IIRC it was an "optional safety enhancement" that airlines could buy and their logic for not including it by default was "well we display the outputs of the two sensors independently don't we? Why aren't your pilots paying attention and crosschecking the sensor readouts on our 21st century glass cockpit airplane like this was a B-52 with needle gauges then?"

What we do know is that they argued that the errant MCAS activation from a faulty sensor was "designed to" look like a stabilizer trim runaway (when the "rear wings" you see on the tail of the airplane start moving without pilot command) and therefore claimed that a "properly trained" pilot should have been able to deal with that since they're supposed to be trained for a trim runaway.

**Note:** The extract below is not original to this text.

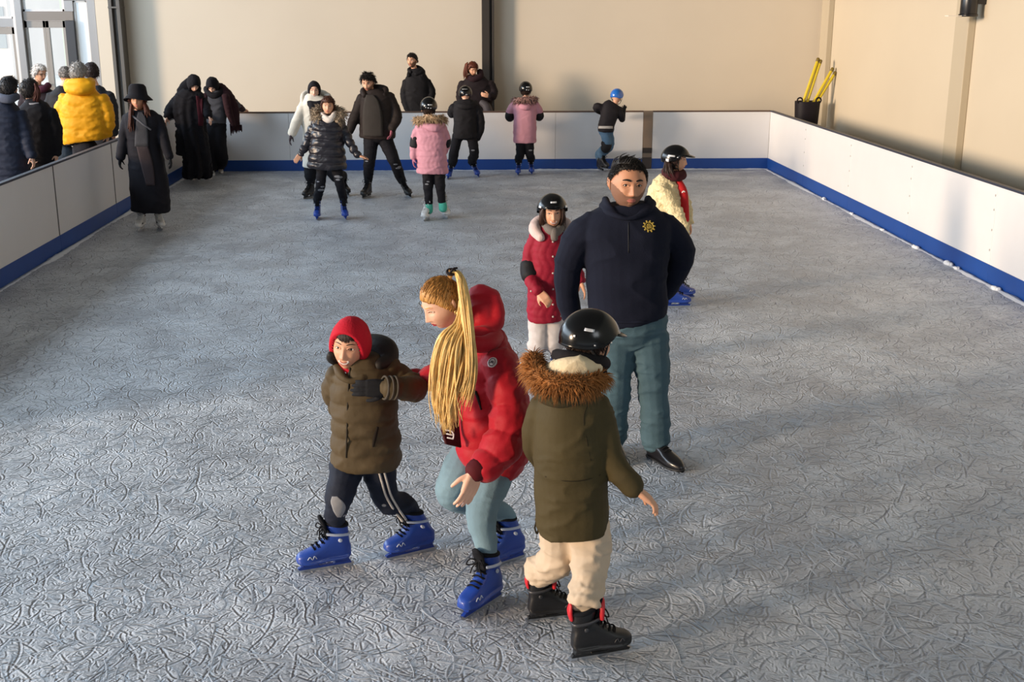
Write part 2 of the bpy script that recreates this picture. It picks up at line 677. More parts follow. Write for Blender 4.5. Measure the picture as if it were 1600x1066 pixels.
STEEL = mat('blade_steel', 'c8ccd2', .28, 1.)
SKMAT = {
    'blue': dict(boot=mat('skate_blue', '1a3f9a', .42, bump=.15, bscale=80, var=.08, coat=.2), lining=cloth('skate_lining', '14161c', .9), holder=mat('skate_blue_holder', '16368a', .4),
                 steel=STEEL, lace=cloth('lace_black', '15151a', .9), accent=mat('skate_mark', 'b9c3d6', .5)),
    'darkblue': dict(boot=mat('skate_navy', '1c2a52', .45, bump=.15, bscale=80, var=.08), lining=cloth('skate_lining', '14161c', .9), holder=mat('skate_navy_holder', '182444', .45),
                     steel=STEEL, lace=cloth('lace_black', '15151a', .9), accent=mat('skate_navy_mark', '3a4a78', .5)),
    'black': dict(boot=mat('skate_black', '17171a', .45, bump=.2, bscale=80, var=.1), lining=cloth('skate_lining', '14161c', .9), holder=mat('skate_black_holder', '0e0e10', .35, coat=.3),
                  steel=STEEL, lace=cloth('lace_dark', '101012', .9), accent=mat('skate_grey_mark', '55565c', .4)),
    'hockey': dict(boot=mat('skate_black', '17171a', .45), lining=cloth('skate_lining', '14161c', .9), holder=mat('skate_black_holder', '0e0e10', .35),
                   steel=STEEL, lace=cloth('lace_dark', '101012', .9), accent=mat('skate_dark_grey_mark', '36373c', .4), flash=mat('skate_red_flash', 'c4202c', .5)),
    'white': dict(boot=mat('skate_white', 'd9d8d6', .45, bump=.15, bscale=80, var=.06), lining=cloth('skate_lining_grey', '9b9a9a', .9), holder=mat('skate_white_holder', 'c9c9ca', .4),
                  steel=STEEL, lace=cloth('lace_white', 'd0d0d0', .9), accent=mat('skate_dark_mark', '2a2a30', .4)),
}
_skm = {}


def skate_data(style, flex=0):
    """style -> list of (part name, mesh) sharing one set of mesh data per colour"""
    if (style, flex) not in _skm:
        geo = skate_parts('hockey' if style == 'hockey' else 'rec')
        out = []
        for nm, (g, slot) in geo.items():
            if not isinstance(g, bpy.types.Mesh) and not g.n:
                continue
            me = g if isinstance(g, bpy.types.Mesh) else g.mesh(nm)
            if flex:
                co = get_co(me)
                k = np.clip(co[:, 2] - .12, 0, 1)
                co[:, 0] += math.tan(math.radians(flex)) * k
                set_co(me, co)
            finish_mesh(me, SKMAT[style][slot], nm not in ('blade_holder', 'blade'))
            out.append((nm.strip('+'), me))
        _skm[(style, flex)] = out
    return _skm[(style, flex)]


_shm = {}


def shoe_data(style):
    if style not in _shm:
        mb = MB()
        tab = [(-.125, .018, .012, .05), (-.112, .030, .006, .085), (-.08, .036, .004, .098), (-.04, .036, .004, .10), (0, .038, .003, .088), (.04, .043, .003, .070),
               (.08, .045, .003, .058), (.115, .036, .004, .048), (.145, .020, .006, .036), (.155, .008, .010, .026)]
        mb.rings(foot_rings([tuple(t) for t in catmull(tab, 3)]))
        mb.rings([ellring((-.075, 0, z), (a, 0, 0), (0, b, 0)) for z, a, b in [(.05, .045, .03), (.10, .045, .034), (.14, .043, .035)]])
        me = solid(mb, .0055, 3)
        finish_mesh(me, mat('shoe_' + style, {'black': '141317', 'white': 'cfcdca'}[style], .32, coat=.15))
        sb = MB()
        sb.rings(foot_rings([(x, w * 1.07, 0, .016) for x, w, zb, zt in [tuple(t) for t in catmull(tab, 3)]]))
        s2 = sb.mesh('sole')
        finish_mesh(s2, mat('sole_' + style, {'black': '0c0c0e', 'white': 'b8b7b6'}[style], .6))
        lb = MB()
        for i in range(4):
            x, z = .03 - .022 * i, .080 + .0075 * i
            lb.tube([(x, -.022, z - .006), (x + .004, 0, z + .004), (x, .022, z - .006)], .0028, 6, 3)
        l2 = lb.mesh('laces')
        finish_mesh(l2, SKMAT['black']['lace'])
        _shm[style] = [('shoe', me), ('sole', s2), ('laces', l2)]
    return _shm[style]


# ------------------------------------------------------------------ people
EYEW = mat('eye_white', 'd8d2cc', .3)
IRIS = mat('eye_dark', '1a1210', .25)
LIP = mat('lips', 'b0695c', .5)
LIPR = mat('lips_red', '9c2f36', .45)
SKIN = {k: mat('skin_' + k, c, .55, bump=.08, bscale=120, var=.05, vscale=20, sss=.12) for k, c in dict(fair='dcae96', mid='cf9c7e', tan='b98465').items()}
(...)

This is a garbage argument of course, because a trim runaway is in itself an emergency that threatens the safety of the aircraft, especially if it happens at low altitude, so why the hell should your supposed "safety" system be putting the pilots in that position to begin with? And if this wasn't a big deal, why go out of your way to hide the fact that a new system on the aircraft can effectively cause a trim runaway? Not to mention that Boeing is essentially victim blaming the pilots that died from their profit oriented decisions by insinuating that they were poorly trained in order to take the heat off their shoddy design, going as far as to say that the pilot training in those countries were not up to "American standards," basically "those shithole countries don't know how to fly our glorious American planes so it's their own fault!"

Finally, it needs to be mentioned that when Boeing had its own test pilots use a flight simulator to demonstrate what a "properly trained" pilot should be doing when MCAS misbehaves, the pilots used unconventional maneuvers that are not apart of the standard operating procedures of the 737 (i.e. not apart of pilot training). What's more, their own pilots lost more altitude in recovering from the failure than the pilots of the accident planes even had, so wouldn't that mean that by their own admission the accident planes were in an impossible situation, proper pilot training or not?

If they extended the logic they had about MCAS and the angle of attack sensors, the solution to all of aviation safety would be to tell the pilots to "just don't crash the plane." If Boeing had their way and applied the same reasoning to all aircraft systems, they would probably make TCAS, GPWS, RAAS, and the evacuation slides optional features too, since the need for all of those can also be negated by the pilot simply paying more attention to not crashing.

Plainly Difficult has an excellent video about the technical aspects of the 737 MCAS scandal and Boeing's botched response to it, if you're interested!